BOYHOOD, DE RICHARD LINKLATER
› Por Hernán Panessi
Vivir. Cuando Gokú buscaba las esferas del dragón, Mason era apenas un nene de 5 años. Y mientras Dragon Ball Z le imprimía un tatuaje ad eternum a toda una era, la condensación de la niñez, en un tramo de Boyhood, muestra que toda esa generación anduvo más o menos por la misma: mascando chicles, pintando paredes, jugando videojuegos, haciendo bardo. Richard Linklater repara en una familia, que son todas las familias. “Papá, ¿no hay verdadera magia en el mundo, verdad?”, se pregunta Mason, desencantándose de la realidad. Y el secreto es que hay y no hay.
Primer gestito pop: el pendejo se disfraza de Harry Potter para ir a comprar El prisionero de Azkabán. Es que Boyhood, en cartelera, es una película sobre evolucionar como un Pokémon. Y es, también, un artefacto perfecto que se posa manso sobre lo inevitable: el paso del tiempo. Por caso, la postal se arma durante 12 años, entre 2002 y 2013, entre los 6 y los 18 de Mason (Ellar Coltrane). Y a veces sucede que las grandes penas generan grandes momentos. Tal es la paradoja que Boyhood evoluciona quebrándose: nadie quiere crecer, pero crece. Hay Game Boy, hay X-Box, hay Wii. Se miran tetas en catálogos de lencería. Repiquetea Yellow de Coldplay y se ve The Landlor en la compu. Richard Linklater muestra caminos y desvíos. Regala un instante de certidumbre: la vida es una sola y va, indefectiblemente, como tromba, como Kame-Hame Ha, hacia adelante.
Entretanto, a medida que los tejidos, músculos y pliegues de Mason van estirándose, Linklater entrega un espejo donde está toda esa generación. Asoma un pelín de piberío à-la-High School Musical y una navaja lo corta en seco; ahí está un papá hablando de anticoncepción con sus hijos. Y como universidad, Pineapple Express, Star Wars, las primeras birras, los primeros porros. Y más adelante, Desayuno de campeones de Kurt Vonnegut. La banda sonora se pone mimosa con Vampire Weekend.

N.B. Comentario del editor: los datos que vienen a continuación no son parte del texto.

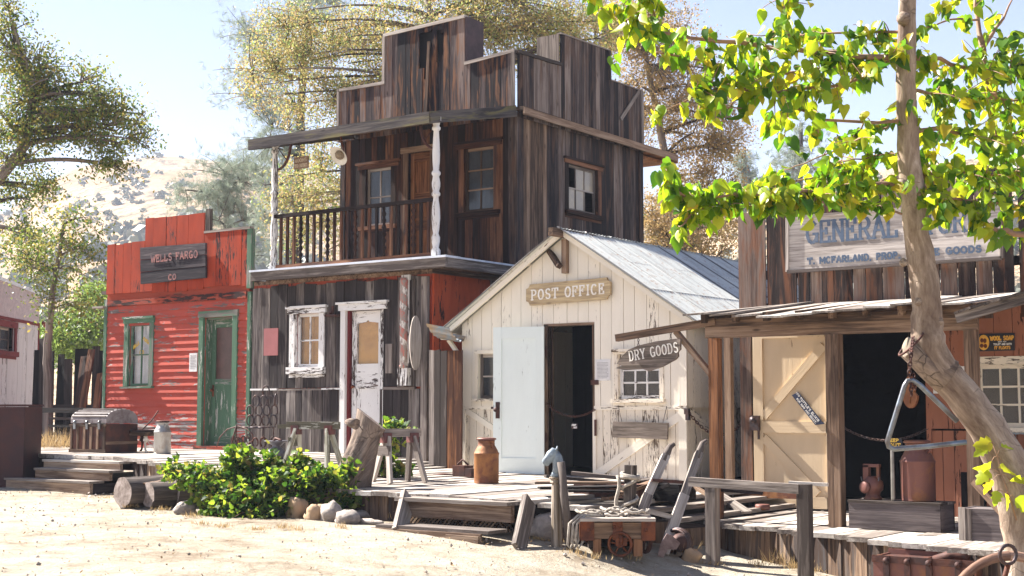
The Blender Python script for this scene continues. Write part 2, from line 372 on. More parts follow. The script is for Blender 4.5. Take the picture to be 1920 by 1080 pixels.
M['cut'] = plain('cut_log_end', (.30, .22, .17), (.12, .09, .08), rough=.9, scale=9, bst=.5)
# ------------------------------------------------------------------ wall helpers
def front(Y): return lambda a, z, o: Vector((a, Y-o, z))
def sidex(X): return lambda a, z, o: Vector((X+o, a, z))
def vboards(mb, P, a0, a1, zb, zt, holes=(), bw=.17, th=.025, gap=.005, brk=(), zj=0.0, o0=0.0, rv=.3, tilt=0.0, mi=0, bj=0.0):
    zbf = zb if callable(zb) else (lambda a: zb); ztf = zt if callable(zt) else (lambda a: zt)
    e = [a0]; bks = sorted([b for b in brk if a0 < b < a1])+[a1]
    while e[-1] < a1-1e-6:
        nb = next(b for b in bks if b > e[-1]+1e-6)
        w = bw*R.uniform(1-rv, 1+rv); n = e[-1]+w
        if nb-n < bw*.45: n = nb
        e.append(n)
    for l, r in zip(e[:-1], e[1:]):
        rn = R.random(); og = (R.random()*60, R.random()*60, R.random()*60); dz = R.uniform(-zj, zj); oo = o0+R.uniform(0, .006)
        cuts = sorted(set([l+gap/2, r-gap/2]+[h[k] for h in holes for k in (0, 1) if l+gap < h[k] < r-gap])); db = R.uniform(0, bj)
        for c0, c1 in zip(cuts[:-1], cuts[1:]):
            m = (c0+c1)/2
            segs = [(zbf(m)+db, None)]
            hs = sorted([h for h in holes if h[0] < m < h[1]], key=lambda h: h[2])
            zc = zbf(m)+db; out = []
            for h in hs:
                if h[2] > zc+.01: out.append((zc, h[2], False))
                zc = max(zc, h[3])
            if ztf(m) > zc+.01: out.append((zc, None, True))
            for z0, z1, top in out:
                if top: tl = ztf(c0+1e-4)+dz; tr = ztf(c1-1e-4)+dz + R.uniform(-zj, zj)*.5
                else: tl = tr = z1
                bl, br = (z0, z0)
                q = [(c0, bl), (c1, br), (c1, tr), (c0, tl)]
                p = [P(a, z, oo) for a, z in q]+[P(a, z, oo+th+tilt*(a-c0)) for a, z in q]
                g = [(z+og[0], a-l+og[1], og[2]) for a, z in q]+[(z+og[0], a-l+og[1], og[2]+th) for a, z in q]
                mb.hexa(p, g, rn, mi)
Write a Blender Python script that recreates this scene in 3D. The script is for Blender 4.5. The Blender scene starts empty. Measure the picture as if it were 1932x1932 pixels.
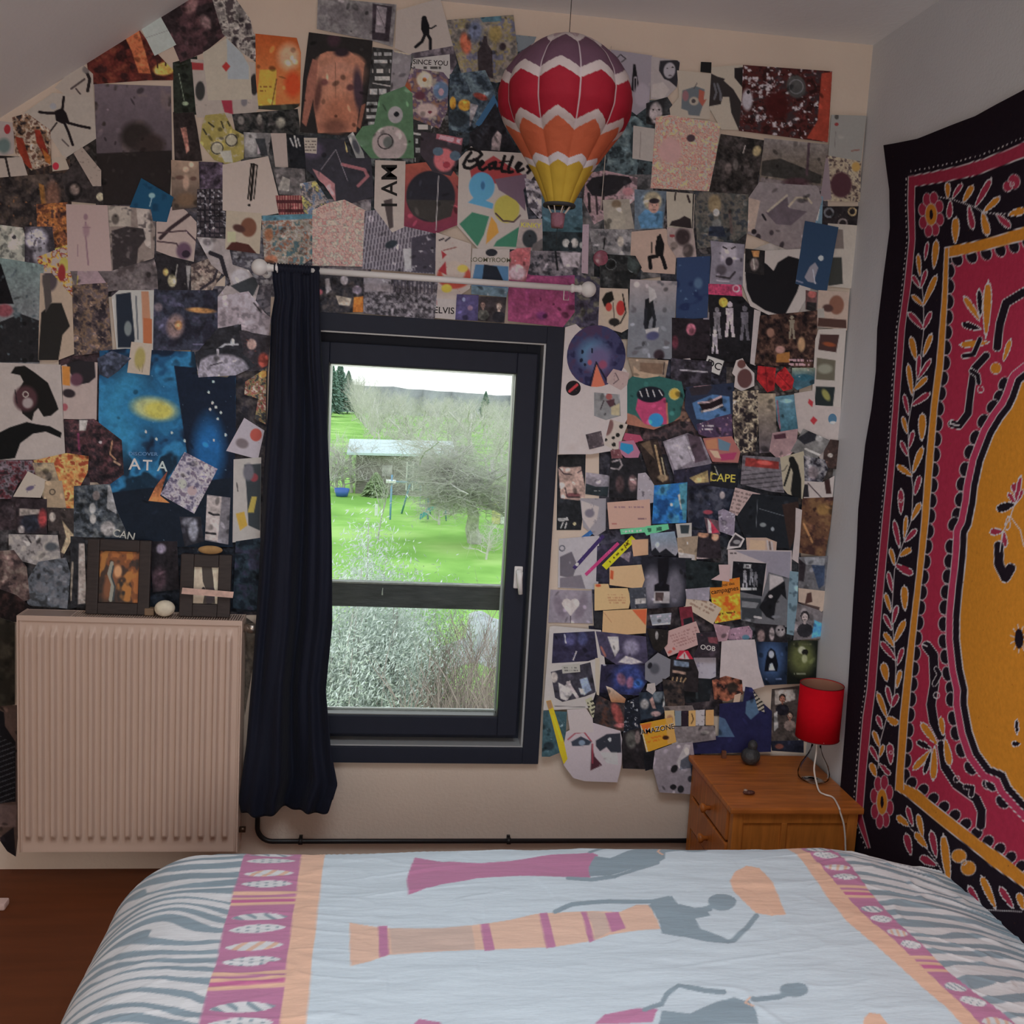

Y dan ganas de que esto dure para siempre.
Asomarse a la política es un acto que requiere coraje, y Mason y su padre hacen campaña por Obama. No hay lugar común que valga: vivir acarrea problemas. Se cuela la guerra de Irak y la finitud deja de ser fábula para convertirse en hecho. Así las cosas, la adolescencia trae turbulencias, pero también deja entrever espacios luminosos: los primeros trabajos, las primeras novias, las fiestas –allá en piscinas, acá donde pinten– como certificado de adolecer. No faltan Facebook, ni los desamores, ni Bob Dylan. Boyhood se hace grande en los intersticios más pequeños de la existencia.
Vienen la universidad y el nido vacío. Una madre llora por ausencias y, claro, por su soledad. Un padre piola (Ethan Hawke) se mantiene ídem, pero baja un escalón cuando le suma una corbata a su outfit. Entonces, Mason abre sus alas, suenan Los Beatles y comienza a volar. El paseo sinuoso de Boyhood inflama cada instante, cada impresión, cada vez –única e irreversible– que el corazón envía energía vital. Y el futuro tiene un plan para todos: vivir y, al final, morir.